Not All Clones Are Created Equal

 Posted by on October 24, 2011  Guild Wars, MMO Gaming, Rift
Oct 242011
 

Over the last 3 or 4 years a certain stigma has developed relating to the game-that-must-not-be-named and others that superficially attempt to emulate it’s success. Whilst being labelled a “WoW clone” may be an accurate label to describe a particular style of MMO RPG, it also encourages the projection of a person’s feelings towards WoW on that game. If you hate WoW chances are you’ll give it a miss. If you like WoW, well you’re probably playing it and waiting for Kung Fu Panda to arrive.

I should qualify this post by admitting that I have attempted to get into WoW on no less than 3 occasions. The most successful was post-Cataclysm where I got a mage (I think) to the mid 20s and then got the overwhelming feeling of repeating the same 3 quest types over and over in different scenery. I quit, and had the 4 gold I’d accumulated taken from my account by an unknown party. I’m sure it was worth it for them.

Rift came out a few months ago and got the WoW clone label attached to it. Having played it a lot over the last few months I can say that the label is somewhat accurate in the sense of killing differently skinned rats in different areas in order to complete the same 3 quest types. But to leave the labelling there is just plain inaccurate.

A lot of the boredom of doing the same few quest types is that you invariably end up pressing the same few buttons each time. Rift has a flexible class structure made up of an archtype (eg. rogue) and 8 souls within each one. Players can slot up to 3 at a time and distribute points as they wish between those souls. It makes it perfectly possible for a rogue to be doing DPS one minute, support the next, and AoE the one after that – boredom doesn’t get time to set in. Sound familiar? *cough*GuildWars*cough*

Another problem is diversity of stuff to do while you’re levelling. WoW had what felt like a very linear path, and if I didn’t finish this quest I wasn’t going to get any more. Rift breaks up progression through, well, rifts. Sure you can ignore them if you like but it seems rather silly to do so. Zone wide invasions where a dozen or so rifts will open, a load of invaders start attacking towns and you’re tasked with beating them back are fun to be part of and the rewards for participating are good. World events are a nice change of pace too, giving players different tasks for the month or so they’re active in addition to their regular quests.

The moral of the story is that not all clones are created equal. Don’t dismiss a game just because you dislike WoW and it starts getting that label. You could miss out on a real gem you grow to love.

  2 Responses to “Not All Clones Are Created Equal”

  1. This is my favorite post today…

    The only reason Rift is like WoW is if you insist on playing it like WoW. I spend at least 2-3 days a week respeccing. I spend days either healing, DPS’ing and on rare occasions, tanking…all from one character.

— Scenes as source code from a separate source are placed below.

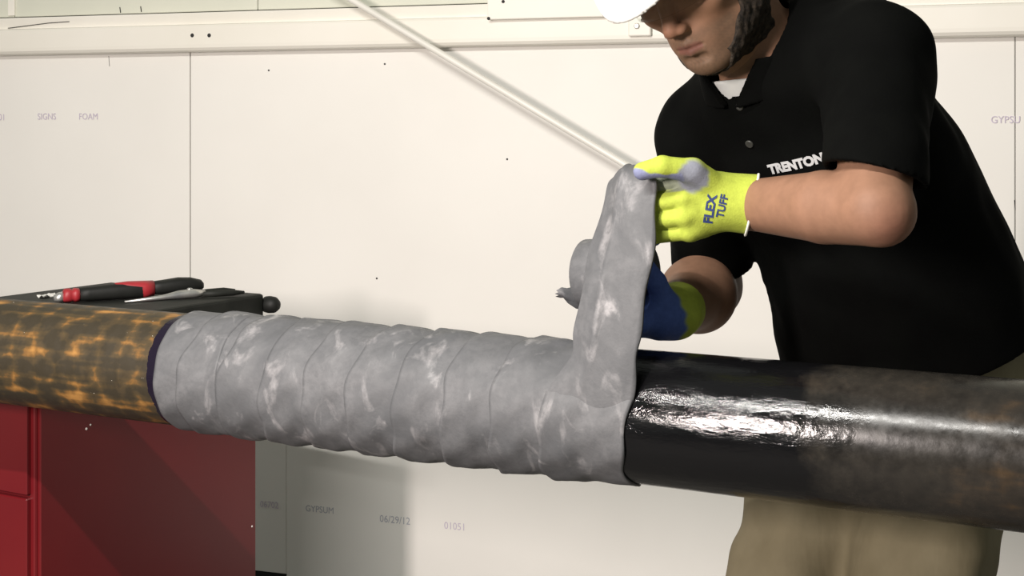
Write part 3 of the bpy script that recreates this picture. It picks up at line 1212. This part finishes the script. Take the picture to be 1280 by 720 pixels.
def right_hand(F, o):
    pl_ = P(824, 392, 1.895)
    F.cap(WR_R, P(845, 391, 1.915), 0.030 + o, 0.031 + o, 0.01)
    F.cap(P(845, 391, 1.915), pl_, 0.031 + o, 0.030 + o, 0.012)
    F.ell(pl_, (0.026 + o, 0.034 + o, 0.034 + o), None, 0.012)
    kn = [P(800, 404, 1.862), P(797, 408, 1.882), P(797, 408, 1.903), P(800, 405, 1.922)]
    pip = [P(768, 402, 1.852), P(762, 404, 1.872), P(763, 404, 1.896), P(770, 402, 1.918)]
    tip = [P(748, 388, 1.850), P(742, 388, 1.870), P(744, 388, 1.892), P(752, 388, 1.915)]
    r = [0.0115, 0.0120, 0.0115, 0.0105]
    for i in range(4):
        F.cap(pl_, kn[i], 0.018 + o, 0.0145 + o, 0.012)
        F.cap(kn[i], pip[i], r[i] + 0.001 + o, r[i] + o, 0.003)
        F.cap(pip[i], tip[i], r[i] + o, r[i] - 0.002 + o, 0.003)
    F.cap(P(830, 378, 1.885), P(820, 352, 1.870), 0.017 + o, 0.0135 + o, 0.010)
    F.cap(P(820, 352, 1.870), P(806, 330, 1.868), 0.0130 + o, 0.011 + o, 0.004)


person = empty('person', (0.50, 2.10, 0.0))
tag(person, 'person in black polo shirt, white hard hat and yellow gloves bending over the pipe', 'person')

# ---- body
fb = Field((0.10, 1.50, 0.02), (0.80, 2.36, 1.56), 0.004)
torso(fb, -0.014)
fb.cap(SH_L, EL_L, 0.054, 0.038, 0.03)
fb.cap(SH_R, EL_R, 0.054, 0.041, 0.03)
mid = EL_L * 0.62 + WR_L * 0.38
fb.cap(EL_L + np.array([0.006, 0, -0.004]), mid, 0.0385, 0.0425, 0.010)
fb.cap(mid, WR_L, 0.0425, 0.0315, 0.004)
fb.ell(EL_L + np.array([0.012, 0.008, -0.010]), (0.024, 0.026, 0.028), None, 0.008)
midr = EL_R * 0.6 + WR_R * 0.4
fb.cap(EL_R, midr, 0.048, 0.051, 0.02)
fb.cap(midr, WR_R, 0.051, 0.032, 0.02)
left_hand(fb, -0.0028)
right_hand(fb, -0.0028)
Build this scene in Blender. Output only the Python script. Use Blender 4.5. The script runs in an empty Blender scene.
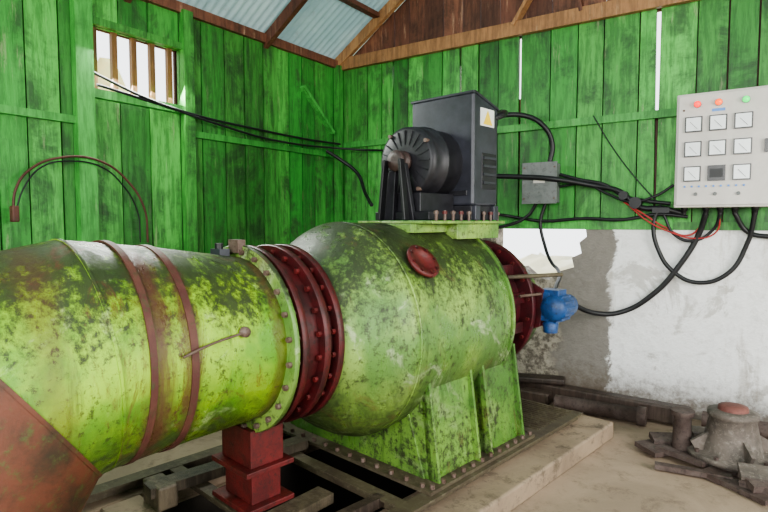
import bpy, math, random
from mathutils import Vector, Matrix
random.seed(7)
sc = bpy.context.scene
# ------------------------------------------------------------------ node helpers
def new_mat(name):
    m = bpy.data.materials.new(name); m.use_nodes = True
    nt = m.node_tree; nt.nodes.clear()
    out = nt.nodes.new('ShaderNodeOutputMaterial'); b = nt.nodes.new('ShaderNodeBsdfPrincipled')
    nt.links.new(b.outputs[0], out.inputs[0])
    return m, nt, b
def N(nt, t, **k):
    n = nt.nodes.new(t)
    for a, v in k.items(): setattr(n, a, v)
    return n
def coords(nt, scale=(1,1,1), attr='Object'):
    tc = N(nt,'ShaderNodeTexCoord'); mp = N(nt,'ShaderNodeMapping')
    mp.inputs['Scale'].default_value = scale
    nt.links.new(tc.outputs[attr], mp.inputs[0]); return mp.outputs[0]
def noise(nt, vec, scale, detail=6, rough=.6, dist=0):
    n = N(nt,'ShaderNodeTexNoise'); n.inputs['Scale'].default_value=scale
    n.inputs['Detail'].default_value=detail; n.inputs['Roughness'].default_value=rough
    n.inputs['Distortion'].default_value=dist
    nt.links.new(vec, n.inputs['Vector']); return n.outputs['Fac']
def ramp(nt, fac, a, b, va=0, vb=1):
    r = N(nt,'ShaderNodeMapRange'); r.inputs[1].default_value=a; r.inputs[2].default_value=b
    r.inputs[3].default_value=va; r.inputs[4].default_value=vb; r.interpolation_type='SMOOTHSTEP'
    nt.links.new(fac, r.inputs[0]); return r.outputs[0]
def mix(nt, fac, a, b, mode='MIX'):
    m = N(nt,'ShaderNodeMix'); m.data_type='RGBA'; m.blend_type=mode
    for s, v in ((m.inputs[0],fac),(m.inputs[6],a),(m.inputs[7],b)):
        if isinstance(v,(int,float)): s.default_value=v
        elif isinstance(v,tuple): s.default_value=(*v,1)
        else: nt.links.new(v,s)
    return m.outputs[2]
def math_(nt, op, a, b=0.0):
    m = N(nt,'ShaderNodeMath', operation=op)
    for s,v in ((m.inputs[0],a),(m.inputs[1],b)):
        if isinstance(v,(int,float)): s.default_value=v
        else: nt.links.new(v,s)
    return m.outputs[0]
def bump(nt, b, h, s=.3, d=.01):
    n = N(nt,'ShaderNodeBump'); n.inputs['Strength'].default_value=s; n.inputs['Distance'].default_value=d
    nt.links.new(h,n.inputs['Height']); nt.links.new(n.outputs[0], b.inputs['Normal'])
def simple(name, col, rough=.5, metal=0, var=.25, scale=8, emit=None):
    m,nt,b = new_mat(name); v = coords(nt)
    n = noise(nt,v,scale); dark = tuple(c*(1-var) for c in col); li=tuple(min(1,c*(1+var)) for c in col)
    nt.links.new(mix(nt, ramp(nt,n,.3,.7), dark, li), b.inputs['Base Color'])
    b.inputs['Roughness'].default_value=rough; b.inputs['Metallic'].default_value=metal
    bump(nt,b,noise(nt,v,scale*6),.15,.003)
    if emit:
        b.inputs['Emission Color'].default_value=(*emit[:3],1); b.inputs['Emission Strength'].default_value=emit[3]
    return m
# ------------------------------------------------------------------ materials
def plank_mat(name, c1, c2, dark, dirt_hi=.62, old=(.35,.33,.22), oldamt=.35, lo=.45, rng=.75):
    m,nt,b = new_mat(name)
    at = N(nt,'ShaderNodeAttribute'); at.attribute_name='pv'
    sep = N(nt,'ShaderNodeSeparateColor'); nt.links.new(at.outputs['Color'], sep.inputs[0])
    v = coords(nt); vs = coords(nt,(1,1,.12))
    add = N(nt,'ShaderNodeVectorMath', operation='MULTIPLY_ADD')
    nt.links.new(at.outputs['Color'], add.inputs[0]); add.inputs[1].default_value=(7,5,9); nt.links.new(vs, add.inputs[2])
    add2 = N(nt,'ShaderNodeVectorMath', operation='MULTIPLY_ADD')
    nt.links.new(at.outputs['Color'], add2.inputs[0]); add2.inputs[1].default_value=(3,4,2); nt.links.new(v, add2.inputs[2])
    base = mix(nt, sep.outputs[0], c1, c2)
    grain = noise(nt, add.outputs[0], 28, 8, .7)
    base = mix(nt, ramp(nt,grain,.42,.60,0,.65), base, tuple(x*.5 for x in c1))
    blot = noise(nt, add2.outputs[0], 2.6, 9, .75, .5)
    st = noise(nt, add.outputs[0], 9, 7, .72)
    f = math_(nt,'MULTIPLY', ramp(nt,blot,.42,dirt_hi), ramp(nt,st,.36,.58))
    base = mix(nt, math_(nt,'MULTIPLY',f,.9), base, dark)
    wear = ramp(nt, noise(nt, add.outputs[0], 15, 8,.75), .59,.67,0,oldamt)
    base = mix(nt, wear, base, old)
    spots = ramp(nt, noise(nt, add2.outputs[0], 22, 5,.7), .64,.72,0,.6)
    base = mix(nt, spots, base, dark)
    val = math_(nt,'ADD', math_(nt,'MULTIPLY', sep.outputs[1], rng), lo)
    hsv = N(nt,'ShaderNodeHueSaturation'); nt.links.new(base,hsv.inputs['Color']); nt.links.new(val,hsv.inputs['Value'])
    nt.links.new(hsv.outputs[0], b.inputs['Base Color'])
    b.inputs['Roughness'].default_value=.5
    bump(nt,b,grain,.6,.01)
    return m
M_green = plank_mat('green_painted_plank',(.055,.31,.05),(.12,.47,.09),(.028,.075,.025),.62,(.32,.36,.2),.5,.58,.62)
M_greenlt = plank_mat('green_painted_trim',(.08,.42,.07),(.13,.52,.12),(.04,.16,.035),.72,(.3,.4,.2),.4,.7,.3)
M_brown = plank_mat('brown_timber',(.15,.055,.035),(.28,.12,.07),(.04,.018,.012),.7,(.55,.36,.24),.45,.6,.6)
M_tan = plank_mat('tan_timber',(.40,.20,.09),(.50,.27,.12),(.16,.07,.03),.8,(.55,.4,.25),.4,.7,.3)
M_log = plank_mat('rotten_timber',(.06,.04,.032),(.10,.07,.055),(.02,.015,.012),.7,(.22,.18,.15),.4,.7,.3)
M_beam = plank_mat('weathered_beam',(.13,.10,.07),(.19,.15,.10),(.04,.03,.02),.6,(.30,.25,.19),.4,.7,.3)
M_post = plank_mat('weathered_bar_wood',(.30,.14,.05),(.36,.18,.07),(.10,.05,.03),.8,(.4,.3,.2),.3,.7,.3)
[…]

    I can go do quests, but I can run willy nilly on Rift closing sprees, crafting gathering runs, and more…

    People put labels on things because they cannot break their own molds.

    You know, maybe it is because GW was my all time favorite online RPG that I can put away the WoW mentality (as like you, I could never really get into it).

    I think GW2 will also break the infamous “clone” mold…but, we’re guaranteed there will be the “OMG’s..it’s WoW!” haters.

    Cheers

  2. The WoW clone label gets thrown around far too often, and I usually dismiss anyone’s remarks when they use it. It’s a lazy way to get your point across and often inaccurate.